John had not only lost pole position on arguably the Beatles’ most important singles release since “Love Me Do”; he had lost it to a song about his private life, and one that—albeit very obliquely—criticized his behavior. For “Hey Jude” had started out as “Hey Jules,” Paul’s consoling message to the five-year-old son who had been left behind at Kenwood, apparently without a backward glance. Though the name had since changed to the more Hardyesque and gender-ambiguous “Jude” and the lyric evolved into a conventional love song, Paul’s original, good-hearted intention still colored every line: to comfort and reassure and cheer up Julian and, in however small a way, “make it better.”

As John saw it, “Hey Jude” was all about his relationship with Yoko, and Paul’s feelings about being superseded as his creative other half. “‘Ah, it’s me,’ I said when Paul first played it,’ he would recall. “If you think about it, Yoko’s just come into the picture…. The words ‘go out and get her’…Subconsciously he was saying ‘Go ahead, leave me.’ But on a conscious level he didn’t want me to go ahead. The angel inside him was saying ‘Bless you.’ The devil in him didn’t like it at all because he didn’t want to lose his partner.” Whatever its subtext, John recognized the song’s potential as a crowd-pleaser, even if its length of more than seven minutes (possibly in a competitive spirit with the ten minutes of “Revolution 1”) might be daunting to many radio deejays of that time. In its initial tryouts, one verse still
had an unwritten line, which Paul filled in with “The movement you need is on your shoulder.” At John’s urging, the words stayed on the finished track.

Two television appearances with David Frost in the space of a couple of weeks gave notice where his priorities now lay. On August 24, Frost was granted the first interview with Yoko and John together, on condition that it dealt with his new artistic consciousness, not his private life. When Frost announced them, the two loped onto the set hand in hand, in matching all-black outfits, like latter-day Quarry Bank truants. The encounter included a demonstration of Yoko’s
Hammer a Nail In
exhibit, with volunteers from the studio audience, and finally Frost himself, hammering their own nail into a board and describing the emotions they felt—in every case, less than overwhelming. There was also a clip from
Smile
, the filmed close-up of John’s barely moving face. “The thing is, there’s no such thing as sculpture or art,” he explained. “We’re all art, art is just a tag…. Sculpture is anything you care to name. This is sculpture, us sitting here, this is a happening, we are here, this is art.”

In
New Musical Express
, the Alley Cat’s back-page column called his performance “boring”—the first time that word had ever been used of him. Even the Beatles’ official fan magazine reported dismay and disgruntlement among its readers. “I only wish John would stick to things he’s good at,” was a typical reaction.” I don’t mean just music because I think his writing is brilliant…. There’s no meaning to the things he’s doing with Yoko Ono. A film of someone smiling isn’t art. Nor can we appreciate knocking nails into a slab of wood. Well, I ask you, surely John is losing his touch if he really thinks we ought to be praising him for that!”

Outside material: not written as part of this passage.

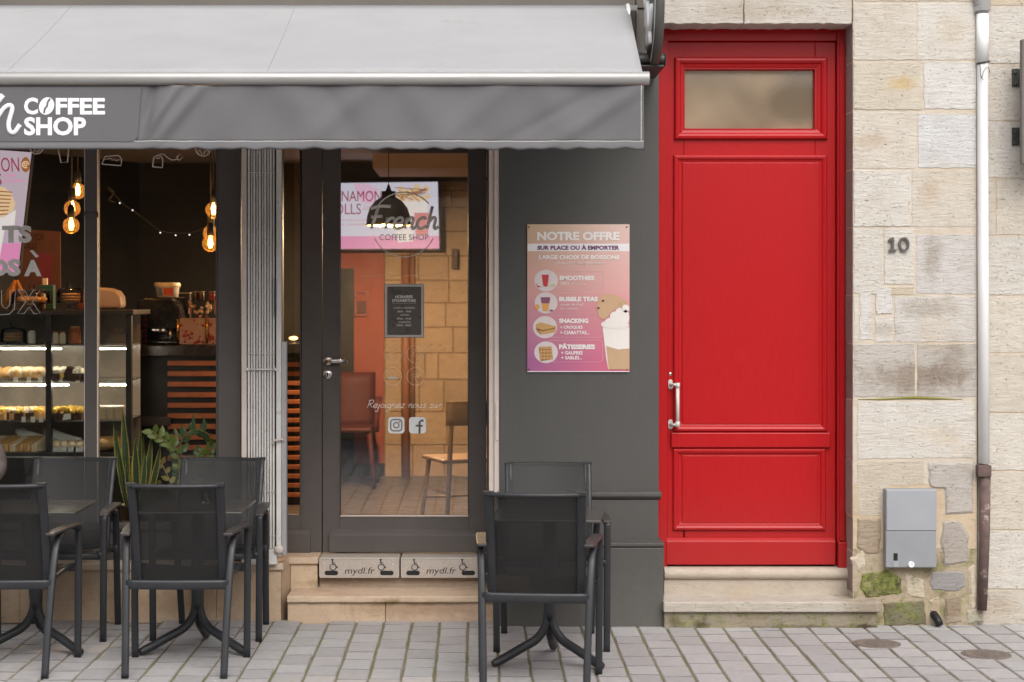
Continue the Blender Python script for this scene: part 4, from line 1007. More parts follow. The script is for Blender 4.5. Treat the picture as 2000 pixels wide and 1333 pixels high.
# roller, end bracket and folding arm
mb = MB(); mb.tube([(-4.2, -.10, Z0 - .03), (X(1244, -.1), -.10, Z0 - .03)], .034, 18); ap(mb, 'roller_tube', M['bar'])
mb = MB(); mb.box(X(1229, -.12), X(1241.5, -.12), -.16, -.021, Z(80, -.12), Z(22, -.12)); ap(mb, 'end_bracket', M['alu_dark'], bevel=.006)
mb = MB(); mb.tube([fab(.79 + i * -.003, i / 14) for i in range(3)], [.012, .012, .002], 8); ap(mb, 'canvas_edge', M['white'])
mb = MB(); mb.tube([(.72, -.12, 2.98), (.30, -.78, 2.78), (.62, -1.42, 2.70)], .022, 10, up=(0, 0, 1), rx=.035); mb.ball((.30, -.78, 2.78), .045, 12, 8); ap(mb, 'folding_arm', M['alu_dark'])

# ================================================================== ROUND PROJECTING SIGN
rsg = thing('round_sign', 'round grey blade sign seen nearly edge on, above the left corner of the red door', 'sign', (.89, -.05, 2.9))
SC = (.872, -.47, 3.175); SR = .305
mb = MB(); mb.lathe([(SR - .012, 0), (SR, .004), (SR, .040), (SR - .012, .044)], SC, 48, axis='x'); loc_parent(mb.obj('sign_disc', paint('dark grey sign metal', (.085, .08, .072), .45, .1, 8)), rsg)
mb = MB()
mb.lathe([(SR - .018, -.001), (SR - .012, -.003), (SR - .030, -.003), (SR - .034, -.001)], SC, 48, axis='x', capb=False, capt=False)
for st in ([(-.18, .16), (-.02, .10), (.12, .16), (.16, .02)], [(-.16, -.02), (-.05, -.13), (.05, .02), (.16, -.10)], [(-.08, -.20), (.0, -.05), (.10, -.20)]):
    mb.tube([(SC[0] - .002, SC[1] + a, SC[2] + b) for a, b in smooth_path(st)], .016, 6)
loc_parent(mb.obj('sign_drawing', M['white']), rsg)
mb = MB(); bz = Z(117, -.47); mb.tube([(.80, -.47, bz), (.868, -.47, bz)], .030, 16); mb.tube([(.918, -.47, bz), (.945, -.47, bz)], .030, 16); mb.tube([(.944, -.47, bz), (.950, -.47, bz)], .036, 16)
mb.box(.81, .94, -.52, -.03, Z(134, -.47), Z(129.5, -.47)); mb.tube([(.80, -.47, bz), (.80, -.03, bz)], .024, 12)
loc_parent(mb.obj('bracket', M['alu_dark'], bevel=.003), rsg)
mb = MB(); mb.tube([(.835, -.06, Z(95, -.06)), (.835, -.06, Z(80, -.06)), (.838, -.05, Z(72, -.06))], .008, 8); mb.ball((.825, -.07, Z(86, -.06)), .012, 8, 6); loc_parent(mb.obj('bolt', M['rust']), rsg)

# ================================================================== MENU POSTER
PB = -.030
pos = thing('menu_poster', 'pink and purple drinks menu poster screwed to the dark grey wall', 'poster', P(1129, 727, PB))
def pp(mb, name, m_, **k): return loc_parent(mb.obj(name, m_, None, **k), pos)
def poster_mat():
    m, nt, b = NT('printed pink poster'); tc = node(nt, 'ShaderNodeTexCoord'); sp = node(nt, 'ShaderNodeSeparateXYZ'); nt.links.new(tc.outputs['Generated'], sp.inputs[0])
    x, z = sp.outputs[0], sp.outputs[2]
    top = mix(nt, x, (.62, .44, .29), (.74, .53, .48)); mid = mix(nt, x, (.62, .30, .30), (.70, .33, .33)); bot = mix(nt, x, (.36, .12, .27), (.66, .15, .22))
    lo = mix(nt, ramp(nt, z, [(.08, 0.0), (.55, 1.0)]), bot, mid); col = mix(nt, ramp(nt, z, [(.45, 0.0), (.98, 1.0)]), lo, top)
    nt.links.new(col, b.inputs['Base Color']); b.inputs['Roughness'].default_value = .4; return m
mb = MB(); mb.box(X(1030, PB), X(1229.5, PB), PB, PYF, Z(727, PB), Z(438.5, PB)); pp(mb, 'board', poster_mat())
P1 = PB - .0008; P2 = PB - .0022; P3 = PB - .0036
mb = MB(); pquad(mb, [(1030.4, 476.5), (1229, 476.5), (1229, 491), (1030.4, 491)], P1, d=.0006); pp(mb, 'title_band', flat('white print', (.80, .77, .78))); mb = MB(); pquad(mb, [(1030.4, 725.4), (1229, 725.4), (1229, 726.9), (1030.4, 726.9)], P1, d=.0006); pp(mb, 'title_band', flat('white print', (.80, .77, .78)))
wpr = flat('white poster print', (.84, .79, .77))
def line(f, *a, **k): m_ = MB(); f(m_, *a, **k); pp(m_, 'lettering', wpr)
line(ptext, 'NOTRE OFFRE', 1049, 453, 1210, 470, P2, bold=.045)
line(ptext, 'LARGE CHOIX DE BOISSONS', 1053, 498.5, 1210, 507, P2, bold=.04)
line(script, 'chaudes ou glacees', X(1084, P2), X(1178, P2), Z(516.5, P2), .0095, P2, .0011)
for tx, x0, x1, y0, y1 in (('SMOOTHIES', 1092.5, 1161, 539, 548), ('BUBBLE TEAS', 1092, 1167.5, 580, 589), ('SNACKING', 1092, 1149, 622.5, 631.5), ('PÂTISSERIES', 1092, 1162, 671, 682.5)): line(ptext, tx, x0, y0, x1, y1, P2, bold=.05)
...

Then on September 8, Frost’s program was used to launch “Hey Jude” on its way to an eventual three-million sale. It was, in effect, the Beatles’ first live performance since August 1966, filmed in front of a three-hundred-strong audience with an introduction by Frost to make it seem like part of his regular show. “The world’s greatest tea-room orchestra,” as their host announced them, played sitting down, with Paul at an upright piano and John and George together on his left. John contributed almost nothing to the opening badinage with
Frost, and barely seemed to be either singing or playing. From the emollient opening chords to the final, extended sing-along chorus, Paul buttonholed the camera with his shiny hair, red velvet coat, and commiserating brown eyes.